Nesse sentido, permitir-nos questionar a respeito dessas mazelas sociais tão presentes, trata-se de uma situação de privilégio, uma vez que zelar pelas nossas atitudes, escolhas e relações é um modo de nos acolhermos e nos acarinharmos. Gilberto Gil, em sua música “Andar com fé” vale-se da fé como uma metáfora para a confiança inabalável que deve nos acompanhar nesta caminhada, ressaltando que “a fé não costuma faiá” e que, embora existam pedras no caminho (como já disse Drummond), é possível seguirmos adiante com firmeza e “plantar roseiras e fazer doces”, como escreveu Cora Coralina.
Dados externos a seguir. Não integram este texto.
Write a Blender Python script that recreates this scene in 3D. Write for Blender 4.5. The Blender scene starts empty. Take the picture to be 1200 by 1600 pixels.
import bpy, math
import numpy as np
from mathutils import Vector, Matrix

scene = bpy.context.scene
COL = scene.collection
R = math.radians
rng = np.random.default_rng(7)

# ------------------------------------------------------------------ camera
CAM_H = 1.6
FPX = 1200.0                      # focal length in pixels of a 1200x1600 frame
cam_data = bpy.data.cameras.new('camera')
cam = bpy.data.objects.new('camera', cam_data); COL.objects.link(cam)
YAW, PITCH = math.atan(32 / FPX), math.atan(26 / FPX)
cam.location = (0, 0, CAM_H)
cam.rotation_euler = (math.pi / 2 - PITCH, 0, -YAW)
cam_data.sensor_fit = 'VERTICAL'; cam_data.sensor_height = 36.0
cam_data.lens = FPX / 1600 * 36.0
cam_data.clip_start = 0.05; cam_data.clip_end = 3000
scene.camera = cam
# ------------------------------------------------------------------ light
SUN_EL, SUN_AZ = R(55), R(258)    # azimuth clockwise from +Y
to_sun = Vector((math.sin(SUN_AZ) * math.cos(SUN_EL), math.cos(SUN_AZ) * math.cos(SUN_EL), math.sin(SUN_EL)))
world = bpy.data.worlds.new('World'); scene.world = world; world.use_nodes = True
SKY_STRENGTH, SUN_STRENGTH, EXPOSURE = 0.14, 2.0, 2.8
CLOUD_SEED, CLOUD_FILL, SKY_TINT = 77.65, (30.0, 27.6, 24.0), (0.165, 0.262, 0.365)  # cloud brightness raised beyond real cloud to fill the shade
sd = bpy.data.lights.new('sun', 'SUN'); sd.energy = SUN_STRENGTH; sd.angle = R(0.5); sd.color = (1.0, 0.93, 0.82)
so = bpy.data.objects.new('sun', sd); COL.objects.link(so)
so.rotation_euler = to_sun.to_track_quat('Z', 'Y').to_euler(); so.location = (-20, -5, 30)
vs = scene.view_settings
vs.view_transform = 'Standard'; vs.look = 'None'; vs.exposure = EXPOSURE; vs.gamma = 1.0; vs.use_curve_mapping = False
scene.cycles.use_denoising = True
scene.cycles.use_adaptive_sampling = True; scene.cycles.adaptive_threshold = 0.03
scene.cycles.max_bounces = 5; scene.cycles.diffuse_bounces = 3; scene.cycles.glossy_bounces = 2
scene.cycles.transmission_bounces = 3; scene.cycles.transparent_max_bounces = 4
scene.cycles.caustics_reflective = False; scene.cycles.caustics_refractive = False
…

“Roda mundo, roda-gigante, roda moinho, roda pião. O tempo rodou num instante nas voltas do meu coração”, assim cantou Chico Buarque na década de 1960. Nesse passo, apesar da fugacidade da vida, muitos de nós ainda queremos nos sentir vivos e ativos na luta do viver, tendo a própria voz ouvida e participando do processo de existir, como indivíduos singulares em meio à pluralidade, pensantes e dignos de gozar a liberdade desta existência com alegria.